As editorial director for the accounting titles in our group, I often get copied on letters written to the editors of other pubs, which include, as you may or may not know, Practical Accountant, Accounting Technology, WebCPA, CPA Wealth Provider and a series of special reports.

As you might imagine, some letters are complimentary, while others are highly critical. But until the other day, I never received a piece of correspondence that claimed one of our articles had encompassed a subject that was “against the laws of God.”

The irate reader, a CPA in the Midwest, had serious objections to an article that appeared in our quarterly CPA Wealth Provider publication regarding the financial planning ramifications for— dare we say it?

Same-sex couples.

He wrote that he was “offended by the nature and content” of the piece and accused us of poor judgment in publishing it. Not only did the reader feel same-sex marriages went counter to the Ten Commandments, but apparently against the laws of nature as well.

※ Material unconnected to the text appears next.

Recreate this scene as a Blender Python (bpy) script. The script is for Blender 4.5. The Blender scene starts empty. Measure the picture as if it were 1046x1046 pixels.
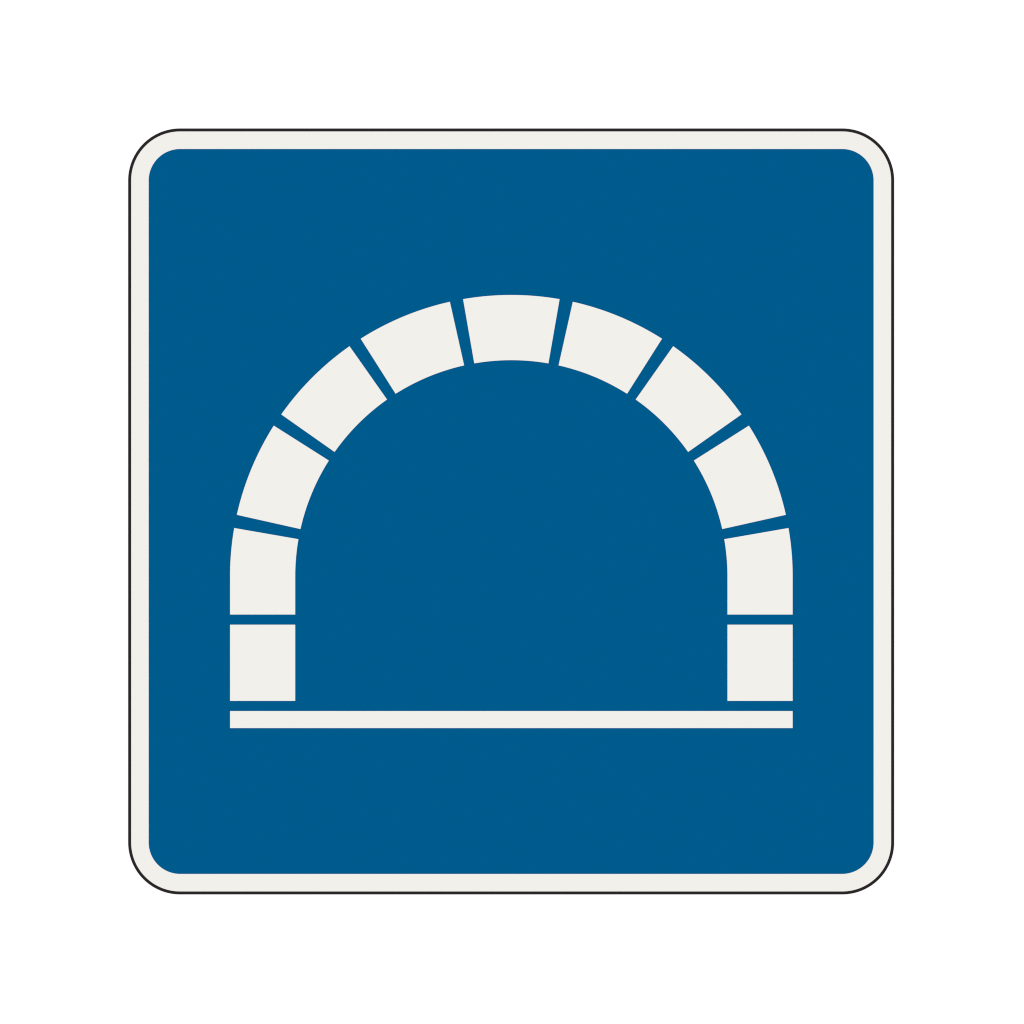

And to show that he was serious, he asked to have his name removed ASAP from our subscriber lists.

Somehow I had always clung to — if you’ll pardon the pun — a “belief” that accounting was sort of non-denominational. After all, we’re dealing with numbers, not theocratic philosophies.

The piece, written by a well-known authority on gay and lesbian finance issues, covered many of the traditional areas found in most financial planning articles and highlighted instances where same-sex couples need to take decidedly different strategies rather than structure their retirement on a traditional marriage model.

Now to be honest, as a happily married heterosexual male, I may not necessarily embrace the concept of same-sex unions. Nor do I want to invite a discourse on the legality of such relationships.

This despite the fact that I have been a guest at not one, but two, same-sex weddings.

But neither am I naïve enough to think that by virtue of a few yahoos waving hand-painted signs and loudly spewing assorted verses from the New Testament, will the movement simply fade away.

Trust me it won’t.

But on the other hand it does present an opportunity.

It’s like when someone asked actor/comedian Woody Allen his thoughts on bisexuality, he dryly replied. “Well, it doubles your chance for a date on Saturday night.”

Now, you can vent your anger when you see same-sex couples on TV tying the knot or engaging in acts of intimacy.

Or, you can sidestep the Jimmy Swaggert or Pat Robertson platform and view it as yet another avenue of income for your book of business. And unlike other revenue channels, this is one that is not likely to shrink or become the victim of a recession anytime soon.